In the New Testament, Jesus modeled the New Testament way of having influence with people when He wrapped a towel around His waist and washed the feet of His apostles (see John 13). This is how the church is called to lead as well.

The Ultimate Goal 

God said that the five-fold ministry gifts of Ephesians 4:11 will continue until we all come to the unity of the faith (see Ephesians 4:11-16 for the whole context). Jesus said the world will not believe He was sent by the Father until the church is united as one in Him (see John 17:20-24).

It seems to me that the greatest hope we have of seeing the church become one is the broader Body of Christ embracing the apostolic function—not merely as a title, hierarchy, or administrative function. But as the ministry gift as described in the Gospels, Acts, and epistles of the New Testament.

There are some who say this is heretical because I am speaking about the restoration of a personality or ministry rather than continuing the historic witness of the church—others would say it is heretical because the Scriptures alone continue the apostolic ministry; to that I would say a few things:

Firstly, the apostolic function (as all those mentioned in Ephesians 4:11) is a ministry expression and/or gift from Christ Himself; hence, it is a function of His Body which is His church—not a separate entity or personality outside the church, although it is encased in an individual leader. (The New Testament was not a nameless and faceless movement—God used individual apostolic leaders in an extraordinary way to plant churches as we see the way He used Paul in the nineteenth chapter of Acts.)

The individual apostolic leader has no authority outside of the cooperation and affirmation of the New Testament church as we see in Galatians 2 :1-10. Hence, his role as a “sent one” is a missional extension and leader of the church’s call to fulfill the Great Commission (Matthew 28:19).

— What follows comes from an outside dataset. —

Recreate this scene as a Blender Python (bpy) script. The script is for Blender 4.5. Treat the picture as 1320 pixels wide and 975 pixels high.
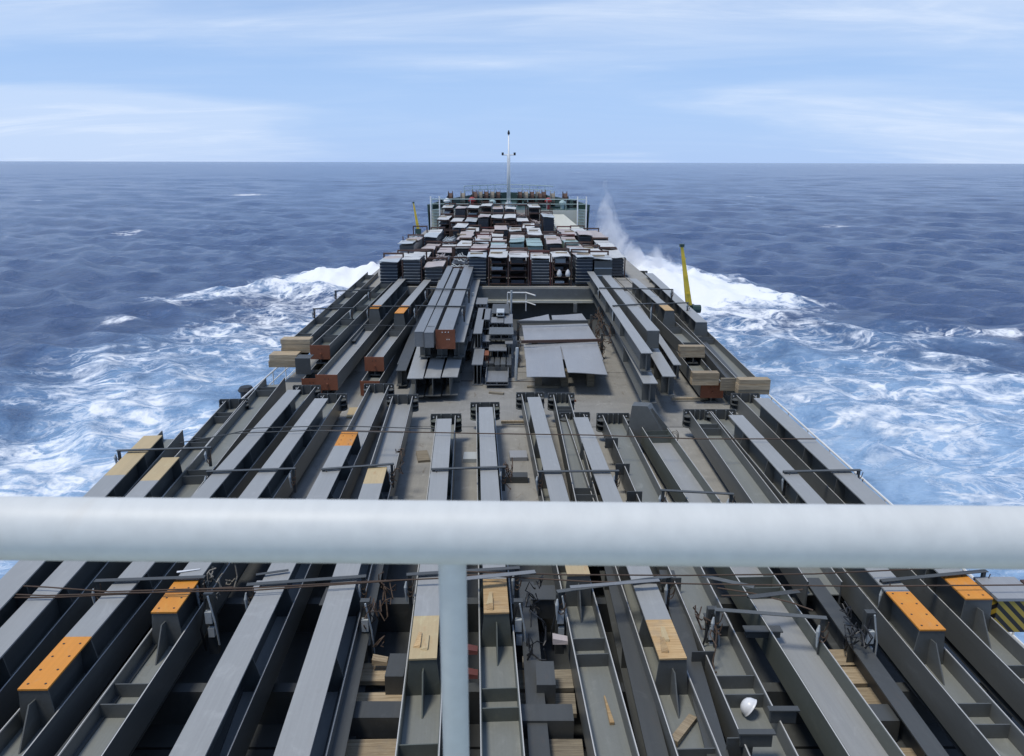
import bpy, math, random
import numpy as np
from mathutils import Vector, Matrix
random.seed(7)
R = math.radians
scene = bpy.context.scene
for o in list(bpy.data.objects):
    bpy.data.objects.remove(o)

# ------------------------------------------------------------------ camera
EYE = 13.0
FPX, W0, H0 = 992.0, 1320.0, 975.0
PITCH, YAW, ROLL = R(15.7), 0.00485, R(0.14)
CAMROT = Matrix.Rotation(-YAW, 3, 'Z') @ Matrix.Rotation(math.pi / 2 - PITCH, 3, 'X') @ Matrix.Rotation(ROLL, 3, 'Z')
cd = bpy.data.cameras.new('camera')
cam = bpy.data.objects.new('camera', cd)
scene.collection.objects.link(cam)
cam.matrix_world = Matrix.Translation((0, 0, EYE)) @ CAMROT.to_4x4()
cd.sensor_width = 36.0
cd.lens = 36.0 * FPX / W0
cd.clip_start, cd.clip_end = 0.05, 60000
cd.dof.use_dof = True
cd.dof.focus_distance = 28
cd.dof.aperture_fstop = 9.0
scene.camera = cam

# ------------------------------------------------------------------ light
SUN_EL, SUN_AZ = R(70), R(-118)          # azimuth measured from straight ahead, to the left
wd = bpy.data.worlds.new('World')
scene.world = wd
wd.use_nodes = True
nt = wd.node_tree
nt.nodes.clear()
def wn(t, **k):
    n = nt.nodes.new(t)
    for a, b in k.items():
        setattr(n, a, b)
    return n
wo = wn('ShaderNodeOutputWorld')
bg = wn('ShaderNodeBackground')
bg.inputs['Strength'].default_value = 0.1
sky = wn('ShaderNodeTexSky', sky_type='NISHITA')
sky.sun_disc = False
sky.sun_elevation = SUN_EL
sky.sun_rotation = SUN_AZ
sky.altitude = 10
sky.air_density = 1.0
sky.dust_density = 0.3
sky.ozone_density = 3.0
tc = wn('ShaderNodeTexCoord')
sep = wn('ShaderNodeSeparateXYZ')
nt.links.new(tc.outputs['Generated'], sep.inputs[0])
def wm(op, a, b=None, c=None, clamp=False):
    n = wn('ShaderNodeMath', operation=op)
    n.use_clamp = clamp
    for i, v in enumerate((a, b, c)):
        if v is None:
            continue
        if isinstance(v, (int, float)):
            n.inputs[i].default_value = v
        else:
            nt.links.new(v, n.inputs[i])
    return n.outputs[0]
zc_ = wm('MAXIMUM', sep.outputs['Z'], 0.0)
den = wm('ADD', zc_, 0.16)
cu = wm('DIVIDE', sep.outputs['X'], den)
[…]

Secondly, the restoration of the Apostolic function is based on the New Testament pattern of church ministry—hence, it is a true continuation of the Scriptures that is bringing a correction to certain historic streams of the church that have neglected and or denied this biblical norm for the church. So, I would say that we who embrace the restoration of this ministry function more biblically than those who reject or neglect it.

Let’s pray that the full restoration of the church takes place, so we can reach the nations with the gospel and hasten the bodily return of Jesus who will come to unite all things in heaven and on earth in Him (Ephesians 1:9-11).

May the Lord Jesus, who alone can build His church, continue to restore His bride back to the biblical pattern as demonstrated by His original apostles in the New Testament; Amen.